Wednesday, April 18, 2007

Confederate "Heritage" Month, April 18: Differentiating the slaveowners and the slave states


Historian Eric Foner has done a review of William Freehling's new book, The Road to Disunion, Vol. 2, Secessionists Triumphant: 1854-1861, The Three Souths New York Times Book Review 04/08/07. (Hat tip to Kevin Levin at his Civil War Memory blog, Eric Foner Reviews Freehlings Road To Disunion 04/17/07.)

Kevin's post deals with some issues that Foner raises in criticism to Freehling's book. Here I'll mention a couple of the things Foner did better on. I confess to a bit of a bias here: Foner dissed Mississippi's Reconstruction era Governor Adelbert Ames in his book on Reconstruction. Ames was a democrat in the best Jacksonian sense and one of the most serious white leaders of that time about equal rights for black citizens. He was the best governor the State of Mississippi even had, will the possible exception of William Winter. Ames is one of the few Republicans I would admit to holding as a hero. Trust me, he would not be part of today's Republican Party.

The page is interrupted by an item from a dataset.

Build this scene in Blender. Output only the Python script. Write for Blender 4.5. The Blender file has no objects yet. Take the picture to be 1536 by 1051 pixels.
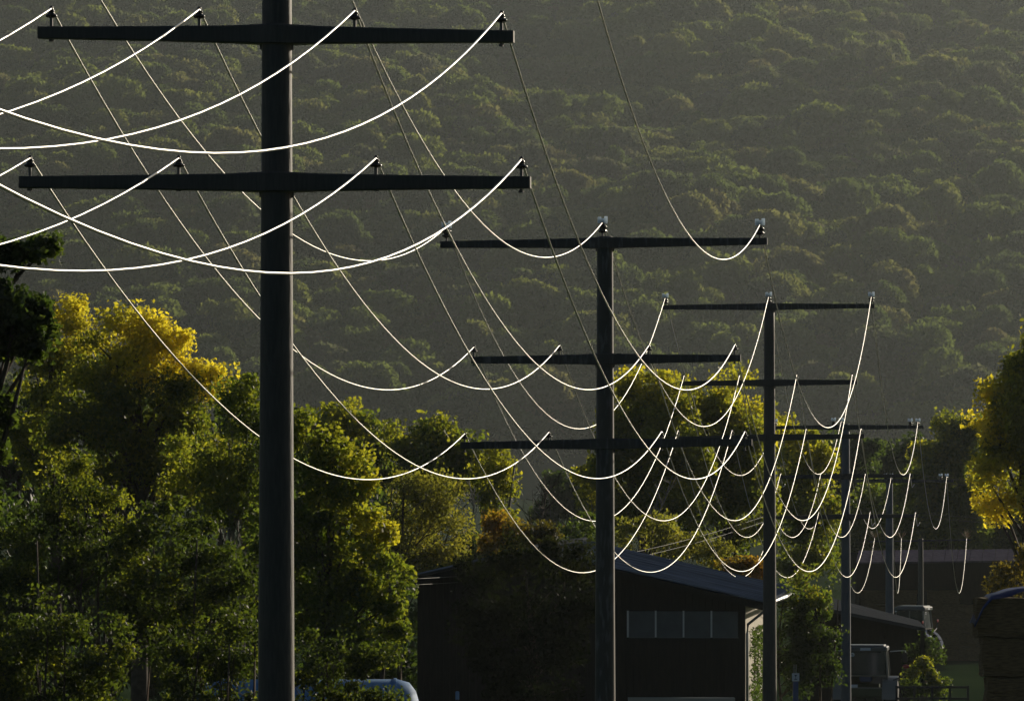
import bpy, bmesh, math, random
import numpy as np
from mathutils import Vector, Matrix, noise

S = bpy.context.scene
COL = S.collection
F = 8571.0                       # focal length in photo pixels (200 mm class lens)
PITCH = math.atan((700 - 525.5) / F)

# ------------------------------------------------------------------ camera, sky, sun
cam_d = bpy.data.cameras.new('camera'); cam = bpy.data.objects.new('camera', cam_d); COL.objects.link(cam)
cam_d.sensor_width = 36; cam_d.lens = F / 1536 * 36
cam_d.clip_start = 0.5; cam_d.clip_end = 9000
cam.rotation_euler = (math.pi / 2 + PITCH, 0, 0)
S.camera = cam

SUN_AZ = 35.0     # degrees to the right of the viewing direction (the light comes from behind the scene)
SUN_EL = 15.5
w = bpy.data.worlds.new('World'); S.world = w; w.use_nodes = True
wn = w.node_tree.nodes; wl = w.node_tree.links
sky = wn.new('ShaderNodeTexSky'); sky.sky_type = 'NISHITA'; sky.sun_disc = False
sky.sun_elevation = math.radians(SUN_EL); sky.sun_rotation = math.radians(SUN_AZ)
wn['Background'].inputs['Strength'].default_value = 0.05
wl.new(sky.outputs[0], wn['Background'].inputs[0])
sd = bpy.data.lights.new('sun', 'SUN'); sd.energy = 5.0; sd.angle = math.radians(0.5); sd.color = (1.0, 0.88, 0.70)
sun = bpy.data.objects.new('sun', sd); COL.objects.link(sun)
az, el = math.radians(SUN_AZ), math.radians(SUN_EL)
SUNV = Vector((math.sin(az) * math.cos(el), math.cos(az) * math.cos(el), math.sin(el)))
sun.rotation_euler = SUNV.to_track_quat('Z', 'Y').to_euler()
sun.location = (0, 0, 30)
S.view_settings.view_transform = 'Standard'; S.view_settings.look = 'None'
S.view_settings.exposure = -0.25; S.view_settings.gamma = 1.0; S.view_settings.use_curve_mapping = False
HAZE = 0.000037
cy = S.cycles
cy.use_denoising = True; cy.max_bounces = 6; cy.diffuse_bounces = 3; cy.glossy_bounces = 2
cy.transmission_bounces = 4; cy.volume_bounces = 1; cy.sample_clamp_indirect = 4; cy.caustics_reflective = False
cy.caustics_refractive = False; cy.use_adaptive_sampling = True; cy.adaptive_threshold = 0.02
S.render.film_transparent = False

# ------------------------------------------------------------------ helpers
def at(x, y, d):
    """photo pixel -> point on the vertical plane at distance d"""
    u = (x - 768) / F; v = -(y - 525.5) / F
    fy = math.cos(PITCH) - v * math.sin(PITCH); fz = math.sin(PITCH) + v * math.cos(PITCH)
    k = d / fy
    return Vector((u * k, d, fz * k))

def tag(o, label=None, cat=None, group=None, kind=None):
    if label: o['label'] = label
    if cat: o['category'] = cat
    if group: o['group'] = group
    if kind: o['kind'] = kind
    return o

def empty(name, loc, rz=0, label=None, cat=None, group=None):
    o = bpy.data.objects.new(name, None); COL.objects.link(o); o.location = loc; o.rotation_euler = (0, 0, rz)
    o.empty_display_size = .2
    return tag(o, label, cat, group)

class MB:
    def __init__(s): s.v = []; s.f = []
    def add(s, vs, fs):
        b = len(s.v); s.v += [tuple(p) for p in vs]; s.f += [tuple(b + i for i in q) for q in fs]; return s
    def box(s, c, d, rz=0, m=None):
        x, y, z = [q / 2 for q in d]
        P = [Vector(p) for p in ((-x,-y,-z),(x,-y,-z),(x,y,-z),(-x,y,-z),(-x,-y,z),(x,-y,z),(x,y,z),(-x,y,z))]
        R = Matrix.Rotation(rz, 3, 'Z') if m is None else m
        return s.add([R @ p + Vector(c) for p in P], [(0,3,2,1),(4,5,6,7),(0,1,5,4),(1,2,6,5),(2,3,7,6),(3,0,4,7)])
    def hexa(s, P):
        return s.add(P, [(0,3,2,1),(4,5,6,7),(0,1,5,4),(1,2,6,5),(2,3,7,6),(3,0,4,7)])
    def tube(s, pts, rad, n=6, cap=True):
        pts = [Vector(p) for p in pts]
        if not hasattr(rad, '__len__'): rad = [rad] * len(pts)
        vs = []; fs = []
        up = Vector((0, 0, 1))
        for i, p in enumerate(pts):
            t = (pts[min(i + 1, len(pts) - 1)] - pts[max(i - 1, 0)]).normalized()
            a = t.cross(up)
            if a.length < .05: a = t.cross(Vector((1, 0, 0)))
            a.normalize(); b = t.cross(a)
            for k in range(n):
                q = 2 * math.pi * k / n
                vs.append(p + (a * math.cos(q) + b * math.sin(q)) * rad[i])
        for i in range(len(pts) - 1):
            for k in range(n):
                k2 = (k + 1) % n
                fs.append((i*n+k, i*n+k2, (i+1)*n+k2, (i+1)*n+k))
        if cap:
            fs.append(tuple(range(n - 1, -1, -1))); fs.append(tuple((len(pts) - 1) * n + k for k in range(n)))
        return s.add(vs, fs)
    def lathe(s, prof, c=(0,0,0), n=16, m=None):
        vs = []; fs = []
        M = m or Matrix.Identity(3)
        for r, z in prof:
            for k in range(n):
                q = 2 * math.pi * k / n
                vs.append(M @ Vector((r * math.cos(q), r * math.sin(q), z)) + Vector(c))
        for i in range(len(prof) - 1):
            for k in range(n):
                k2 = (k + 1) % n
                fs.append((i*n+k, i*n+k2, (i+1)*n+k2, (i+1)*n+k))
        fs.append(tuple(range(n - 1, -1, -1))); fs.append(tuple((len(prof) - 1) * n + k for k in range(n)))
        return s.add(vs, fs)
    def mesh(s, name, mat, smooth=False, bevel=0):
        me = bpy.data.meshes.new(name); me.from_pydata(s.v, [], s.f)
        if bevel:
            bm = bmesh.new(); bm.from_mesh(me)
            bmesh.ops.bevel(bm, geom=[e for e in bm.edges], offset=bevel, segments=1, affect='EDGES', profile=.5)
            bm.to_mesh(me); bm.free()
        me.materials.append(mat)
        if smooth:
            me.polygons.foreach_set('use_smooth', [True] * len(me.polygons))
        me.update(); return me
    def build(s, name, mat, parent=None, smooth=False, bevel=0, loc=None, rz=0):
        o = bpy.data.objects.new(name, s.mesh(name, mat, smooth, bevel)); COL.objects.link(o)
        if parent: o.parent = parent
        if loc is not None: o.location = loc
        o.rotation_euler.z = rz
        return o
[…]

But Foner gets this right:

Since the publication four decades ago of "Prelude to Civil War," a study of the nullification crisis of the early 1830s, Freehling has been among the foremost students of 19th-century Southern history. If one theme unites his scholarship it is that the Old South cannot be viewed as a monolith. It contained distinct regions with divergent economic structures and degrees of commitment to slavery. In the seven states of the Lower South, cotton was king and slaves comprised nearly half the population. The Middle South (Virginia, North Carolina, Tennessee and Arkansas) contained large regions of nonslaveholding whites. In the Border South (Delaware, Maryland, Kentucky and Missouri) slavery seemed to be in decline. By 1860, 90 percent of Delaware’s black population and half of Maryland’s were already free.

Time and again, Freehling writes, the three Souths collided. In the three months following Lincoln’s election, the entire Lower South seceded. The Middle South waited, hoping for compromise; it joined the Confederacy only after the firing on Fort Sumter. The four border states not only remained in the Union but furnished thousands of troops to help defeat their Southern brethren.
That differentiation between the three sections of the South helps explain some of the seemingly contradictory attitudes toward slavery that we see cited, whenever someone bothers to actually find the prewar statements about slavery - something Lost Cause advocates are loathe to do, for good reason.

Freehling also describes how the slaveocracy saw three major groups threatening or potentially threatening their sacred institution: Northern abolitionists, the slaves themselves and white nonslaveowning Southerners.

Foner also writes:

Freehling examines how, in the 1850s, the Lower South became more and more committed to defending slavery as a positive good. At the same time, he tells us, the Middle and Border Souths persisted in the dream of eventually removing all slaves (and free blacks) from the region and reorienting its economy toward the North. Secessionists were not wrong, he writes, to see these states as slavery’s Achilles’ heel.

The movements in the 1850s to acquire new slave territories for the United States, reopen the African slave trade and re-enslave free blacks also revealed Southern disunity. Freehling offers fascinating accounts of each. But his main point is that because of opposition within the South, all failed. Even South Carolina, he shows, was divided. In his account of the aftermath of Lincoln’s election, Freehling overturns the conventional picture of a state rushing headlong into disunion. South Carolina secessionists emerge instead as a beleaguered minority, fearful that their state would stand alone (as it had during the nullification crisis).
As I mentioned in a comment at Kevin's post, one of the challenges that Freehling's history presents is that he's focusing on the conflicts within the South over slavery and disunion. After all, it was the South that seceeded and therefore the dynamics of Southern politics that eventually produced that result.

His discussions of the differing perspectives in slave states like Missouri and Kentucky with lower percentages of slaves compared to those like South Carolina and Mississippi with high concentrations is very helpful; this is part of his "three Souths" analysis, as Foner calls it. But it's a "Southern viewpoint" though definitely not a pro-Confederate or Lost Cause viewpoint, which sometimes makes me do double-takes. In analyzing the viewpoints of proslavery advocates, many of whom where nasty characters, he has to "learn to love his monster", which he mostly succeeds in doing without losing his perspective.

One of Freehling's goals in the second volume is to recount something that has much bearing on one of the favorite arguments of Lost Cause advocates: how the slaveowners undertook to gain the support of nonslaveowning whites in the South for the Peculiar Institution.